Good Jobs
- Community Wealth Building
The way to improve people’s lives is to have good jobs. This means making sure people have the education and skills to get the jobs, creating the jobs and making the right conditions for business to thrive.
To do all of this means having a great relationship with business. I’ve worked in a large businesses and I’ve set up my own business from scratch.
Soon after I was elected Rhona from P&G came to see me. She was really up-front, and told me her colleagues had said, “don’t waste your time. Nothing happens for years if you talk to government.” Well, within months we had our Advanced Circular Economy Project up and running, creating high-tech jobs, developing domestic cleaning products to use less heat and water.

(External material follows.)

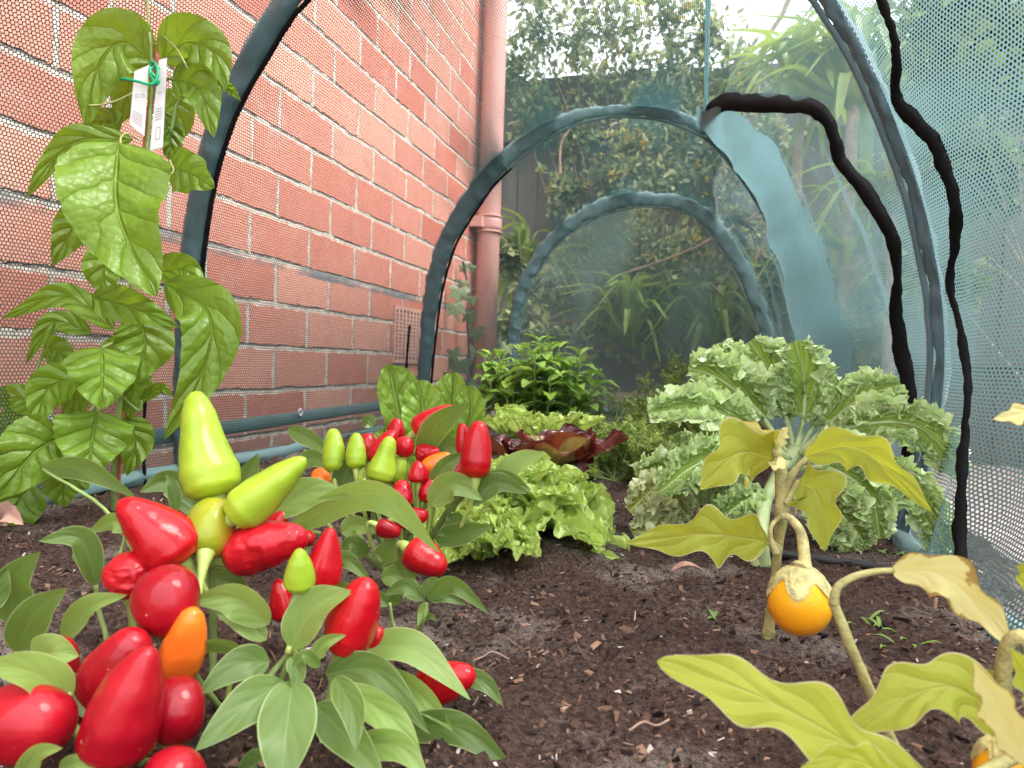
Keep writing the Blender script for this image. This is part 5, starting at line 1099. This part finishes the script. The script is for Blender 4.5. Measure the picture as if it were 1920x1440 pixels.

Britain’s five and a half million small business owners should be natural Labour voters. Like us, they want a level playing field. We’ve helped over 1700 small businesses with advice and support or direct investment. We helped a local cycling firm develop an internet savvy customer journey, so they can increase their sales of eco-holidays, and employ more staff. We’ve helped a local joinery firm digitise their production. They’ve employed more joiners and apprentices, and are exporting to Japan. This is investment in the real economy – in firms that pay their taxes and pay their workers properly.
Businesses which recognise that their employees are their greatest asset embrace our Good Work Pledge. That’s why it is backed by the CBI and the North East Chamber of Commerce.
We’re working with the National Innovation Centre for Data to boost the growth of Digital start-ups, and investing £5 million with the National Innovation Centre for Ageing to boost start-ups in technology to keep us healthy life-long.
Our Innovation Recovery Grants are aimed at small businesses and social enterprises. There’s up to £10,000 available per project. When we think about innovation we tend to think of high-tech products, new materials, computer systems. But really innovation is about doing something in a way it’s not been done before.
We’ve got the North of Tyne Growth Fund. It does what it says on the tin: capital funding to support SMEs looking to expand or establish new operations in Newcastle, North Tyneside, or Northumberland. Grants of up to 30% of your eligible expenditure are available.
I visited Merit Holdings in June. Our £250,000 is helping them to reinvent their approach to construction. They do modular constructions. Clean rooms for biotech. They bought new automation equipment. Robot welding. A new factory. 100 new jobs and a large apprenticeship programme. Hopefully another 150 people employed in the next 12 months. They now manufacture everything in Cramlington.
They’re also down the road from Sweet Dreams – a local confectionary company. Our £92,000 helped them to buy new equipment, hire 10 staff, break into new markets, and make better chocolate. They’ve got plans for vegan and plant-based chocolates. And their Choc Nibbles are delicious!
Our funding is not limited to businesses based in the towns and cities of our region. We have the Rural Business Growth Service to target support to those outside the urban core.
We helped Glendale Engineering in Wooler who specialise in manufacturing livestock equipment. Our £42,000 grant helped them to buy a new plant and hire 11 new staff. They can now take on larger scale projects and start delivery faster than before.
I want to stay plugged into everything affecting the business community. I talk directly to business owners and I have my quarterly Business Ambassador to the Mayor meetings. This is with the CBI, North East Chamber of Commerce, Federation of Small Businesses, TechUK and MadeUK. They tell me what their members and research is telling them so we can work together to do the best for our businesses.